Mary Mayhew, the commissioner of Maine’s Department of Health and Human Services, wishes to hinder the use of food stamps to buy items that could hasten the state’s already increasing obesity rate. Maine spends about $700 million dollars a year on healthcare costs related to obesity.
Maine is the most obese state in New England. According to a press release from Maine’s Department of Health and Human Services, the state’s obesity rate has gone from 14 percent in 1995 to 65 percent in 2011.
The U.S. Department of Agriculture has administered studies on the link between food stamps, obesity, and junk food. It found that junk food – soft drinks and candy, for instance – accounts for five percent of all transactions paid for by food stamps. Households that do not receive welfare benefits allocate about four percent of their budget for the same junk foods.
Despite their similar diets, the USDA found that those on assisted living programs tend to weigh more than non-recipients. Maine’s plan extends beyond banning potato chips and ice cream; the state is seeking around $4 million in federal aid to assist in nutritional education programs.

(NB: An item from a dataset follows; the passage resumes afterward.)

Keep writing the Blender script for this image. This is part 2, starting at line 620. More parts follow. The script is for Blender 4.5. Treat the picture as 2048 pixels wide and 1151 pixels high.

That isn’t enough for Mayhew.
“If we’re going to spend millions on nutrition education for food-stamp recipients, we should stop giving them money to buy candy and soda,” she said in the press release. “Maine is facing an obesity epidemic, especially among its low-income population, and we should be solving that problem rather than enabling it.”
The proposed anti-junk initiative also brings a lot of questions to the surface. What is considered “junk” food? Does it depend on sugar content? Juices tend to have more sugar than soft drinks, so should children be banned from drinking juice as well?
Over the last few years, various states have fought to revise or restrict assistance programs like the Supplemental Nutrition Assistance Program, otherwise known as SNAP. Despite the many American working families and children who benefit from these programs, some states are actively trying to prevent some of the poorest and youngest citizens from receiving help.